Management has invested time, effort, and money to analyse trends and come up with a series of challenges that the company must overcome in order to stay relevant.

After several hours of brainstorming somebody suggests that they should include the whole organisation—an idea everybody vehemently agrees with. A project manager is appointed, and the work is done.

Communication plans are drafted, event planned, show organised—this is bound to become real! There will be a full day ideathon, off-site of course. A call for ideas will be issued and distributed on internal channels; all managers will cover it in their meeting.

When the day comes it's a great success. Nearly hundred participants, energy is great, a lot of laughter and good vibes. By the end of the day everybody is exhausted, but proud of their contribution.

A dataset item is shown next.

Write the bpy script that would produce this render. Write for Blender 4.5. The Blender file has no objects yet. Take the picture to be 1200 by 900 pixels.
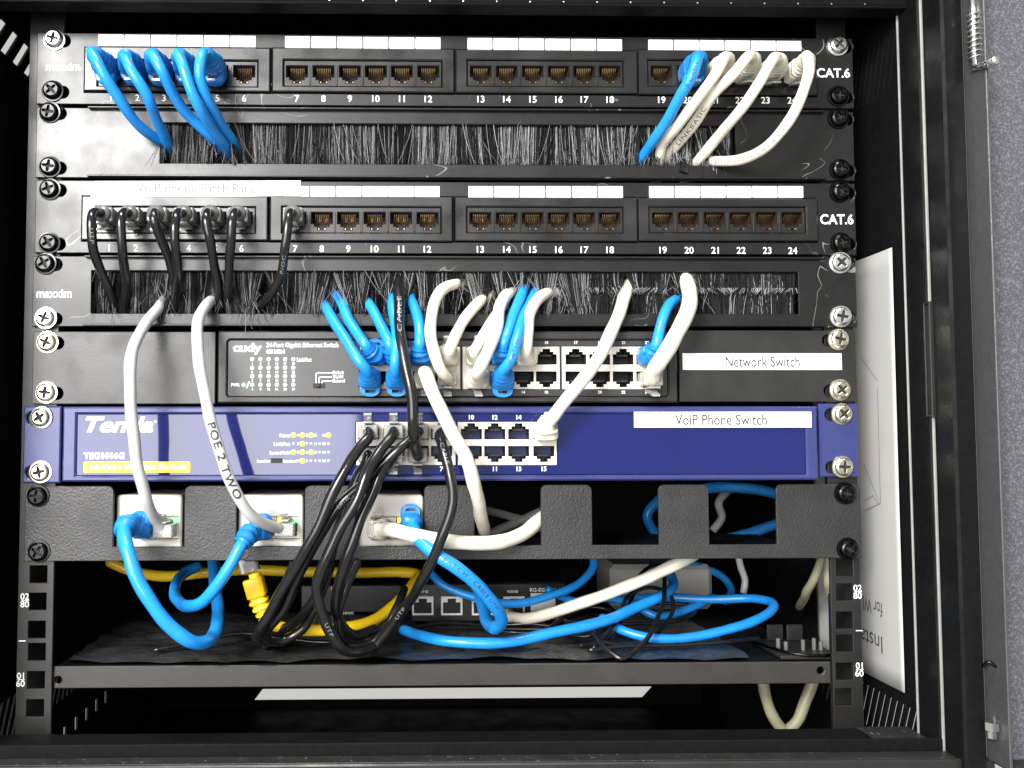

Finally, ideas are gathered, sorted, listed, prioritised, summarised, documented, and duly ignored. By the time this ideation process has completed, the management has moved on. And what about those people that have submitted their ideas?

Well, the winner of the "best idea" has been paraded around, featured in internal and external publications, and maybe even received a promotion. And what about all those whose ideas were rejected? Nothing, they haven't heard a thing. Keep going, business as usual. Until ideas are needed again, that is.

I wish above is a work of fiction, but unfortunately it is not.

Generating and collecting ideas is the easiest part of the innovation process. If you opt to organise a corporate ideathon, first make sure that selected ideas will actually be developed, and second let everybody who participated know what happened with their suggestion.

People don't care if their idea was rejected, they care if it was ignored. Simply communicating that it was, and why, is enough. That is respectful of the time, effort, and creativity they've put in to contribute their thoughts, hearts, and brains.